Abstract Adding much variable renewable energy production such as photovoltaics (PV) may cause severe mismatch between power supply and demand, which could constrain the use of PV as the main power option. Here we analyze the role of energy storage to compensate for the mismatch over a wide range of geographical sites and load types. The impact of PV-storage systems was mainly characterized through changes in the PV self-consumption (F). The sensitivity of PV-storage system sizing to costs and weather variations, and impacts to the remaining power system, were also considered. The main method used was energy balance simulation and a graphical method for PV-storage cost optimization. The main finding is that already a moderate amount of storage capacity could notably increase the utility of PV across all sites (26–60°N) and load types (from single household to regional/national load) studied. The optimal benefit is obtained with a net storage capacity of up to 2 kWh for each kWp of PV over all the loads and sites studied, when PV is sized equal to the yearly load. With a storage-to-PV ratio (r) of 2 WhWp−1, a PV-storage system could reach a self-consumption of 60–70% in a northern climate and 80–90% in a southern climate, respectively. The sensitivity of the optimum to yearly variations in solar insolation was minor.
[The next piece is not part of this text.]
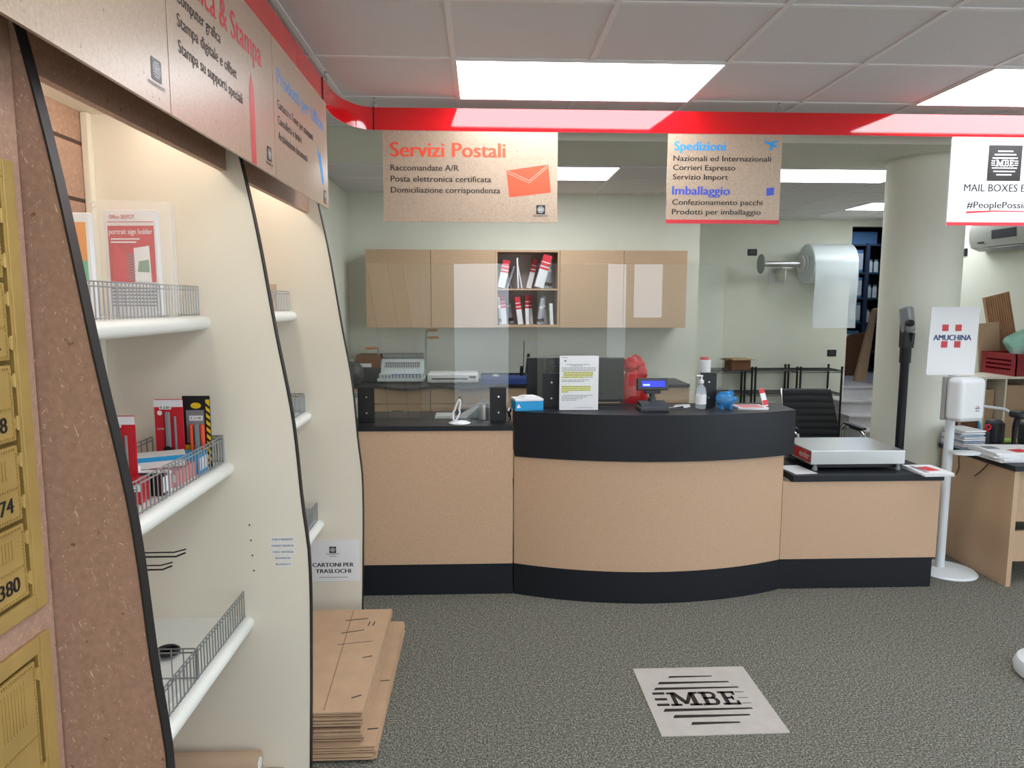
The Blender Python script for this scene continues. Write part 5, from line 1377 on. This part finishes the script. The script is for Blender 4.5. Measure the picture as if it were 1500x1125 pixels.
single('cardboard_sheet', mb, 'card', 'plain brown cardboard sheet standing behind the branded sanitiser sign', 'cardboard', smooth=0)
mb = crumple((4.72, 5.93, 1.35), (.20, .11, .115), 21, 30, .25)
single('packing_film', mb, 'greenbag', 'crumpled pale green plastic film heaped in the dark red crate', 'plastic film', smooth=0)
mb = crumple((4.535, 5.80, 1.26), (.04, .04, .06), 4, 18, .3)
single('packing_film', mb, 'film', 'small crumpled clear film at the left end of the crate', 'plastic film', smooth=0)
mb = MB(); mb.prism([(4.90, 1.15), (5.04, 1.15), (5.04, 1.40)], 'y', 5.76, 5.775)
single('cardboard_corner', mb, mat('corrugated', '#bd946f', .75), 'brown cardboard corner sticking out at the right end of the crate', 'cardboard', smooth=0)
# air conditioner
t = thing('air_conditioner', 'white wall air conditioner behind the white emblem sign', 'air conditioner', (5.1, 6.7, 2.22))
prof = [(5.199, 2.22), (5.10, 2.215), (5.01, 2.25), (4.98, 2.32), (4.975, 2.42), (5.0, 2.49), (5.199, 2.50)]
mb = MB(); mb.prism(prof, 'y', 6.22, 7.14)
for (y, s) in ((7.14, 1), ):
    c = Vector((5.10, y, 2.36)); prev = [mb.bm.verts.new((a, y, b)) for a, b in prof]
    for k in (1, 2, 3):
        f = math.cos(k * PI / 8); d = math.sin(k * PI / 8) * .10
        cur = [mb.bm.verts.new((5.199 - (5.199 - a) * f, y + d, 2.36 + (b - 2.36) * (f * .5 + .5))) for a, b in prof]
        for i in range(len(prof) - 1): mb._f([prev[i], prev[i + 1], cur[i + 1], cur[i]], 0)
        prev = cur
    mb._f(prev, 0)
part('body', mb, 'acw', t, 40)
part('display_window', MB().prism([(4.981, 2.315), (4.974, 2.40), (4.970, 2.40), (4.977, 2.315)], 'y', 6.50, 6.82), 'dgrey', t)
part('louver', MB().prism([(5.09, 2.212), (5.02, 2.240), (5.018, 2.234), (5.088, 2.206)], 'y', 6.30, 6.95), 'machg', t)
part('sensor_dot', MB().prism([(4.988, 2.285), (4.983, 2.30), (4.980, 2.30), (4.985, 2.285)], 'y', 6.93, 7.02), 'dgrey', t)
Targeting for a higher solar share would sharply increase the storage demand – covering all demand through PV requires up to two orders of magnitude more storage. The exact value of the optimum storage to PV array size strongly depends on the self-consumption target, costs, and site. With present storage cost levels and decreasing PV prices, oversizing PV over storage would be preferred to minimize the investment costs for a given self-consumption. With a typical PV-to-storage unit cost ratio (μ) of $500/kWh–$1200/kWp, the optimum for F = 70% is found at r ∼1 WhWp−1 for 42–60°N. The slope of the minimum cost is moderate, i.e. the sensitivity of the results to price changes in the vicinity of this minimum point is modest − halving the storage cost would affect the results by 10%. The analyses also indicate major impacts to the remaining energy system, which should deserve future attention. These findings help to better plan energy systems with PV.